Having a constitutionally constrained monarch as head of state mutes the United Kingdom at the highest tier of diplomacy. Trump, characteristically, has zeroed in on the fatal weakness of the UK’s constitution.

By taking our shambolic, unwritten conventions at face value, he has been able to denigrate and humiliate the elected Prime Minister, whilst pretending to honour his formal superior: the king.

So, he loves the UK, and the monarchy, which is forbidden from directly addressing any damaging rhetoric he comes out with, but has contempt for the mandated government. How convenient. This, potentially, is a trick any world leader could pull.

Genocide

‘Yeah, my pal the king would probably be fine with Uyghur concentration camps/the genocide in Gaza/the invasion of Ukraine. I can’t hear him objecting, can you? No, didn’t think so, especially with you guys being structurally bankrupt and needing access to our markets/intelligence/energy. Best your PM stops running his mouth, eh Brits?’

Out there in the real world of naval blockades, currency manipulation, and illegal wars, the UK’s constitutional dysfunction is a weakness to be exploited.

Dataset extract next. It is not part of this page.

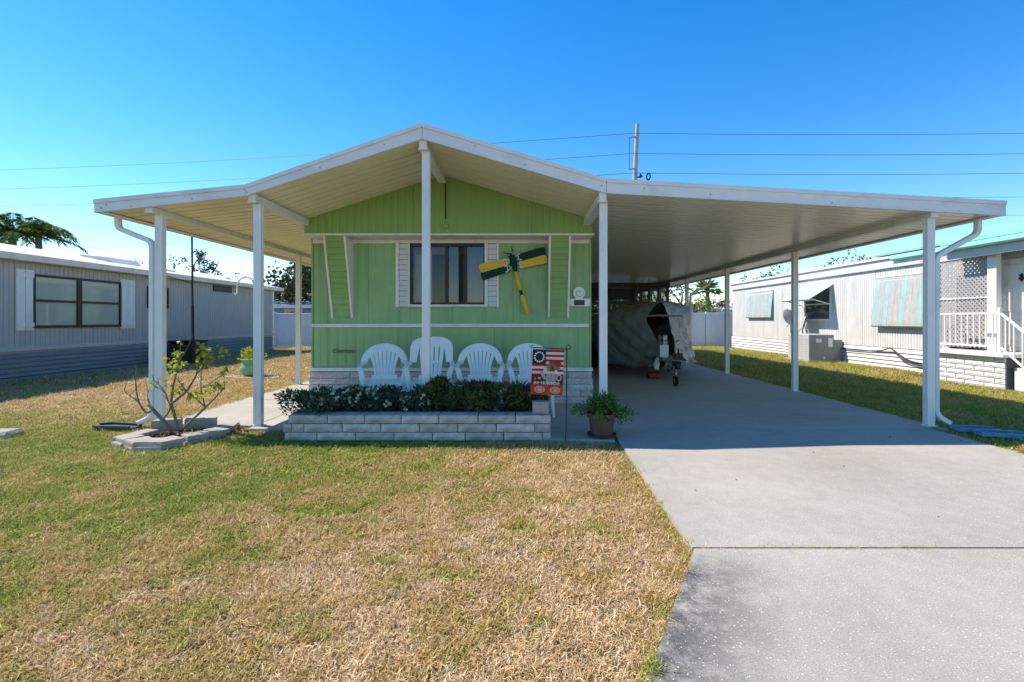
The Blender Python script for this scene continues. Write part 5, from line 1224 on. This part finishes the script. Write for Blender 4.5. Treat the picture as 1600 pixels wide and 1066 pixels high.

The irrational adherence that many have to the aesthetics of arcane traditions is causing them to connive in the nation’s manipulation by powers that are playing a game in which the UK is no longer equipped to participate. It is an indulgence that has become dangerous.

Thoughtful

For the record, I like Charles Windsor. He’s a thoughtful man who seems genuinely to care about the world around him.

In a serious country, I might be tempted to vote for someone like that.

In basket-case Britain, his existence at the top of society allows the democratic will of the people to be ignored on the world stage, whilst foreign leaders use the nation’s fictional history to dignify their misdeeds.

The UK has very few options in its weakened condition, but whoring out its head of state to despots should not be one of them.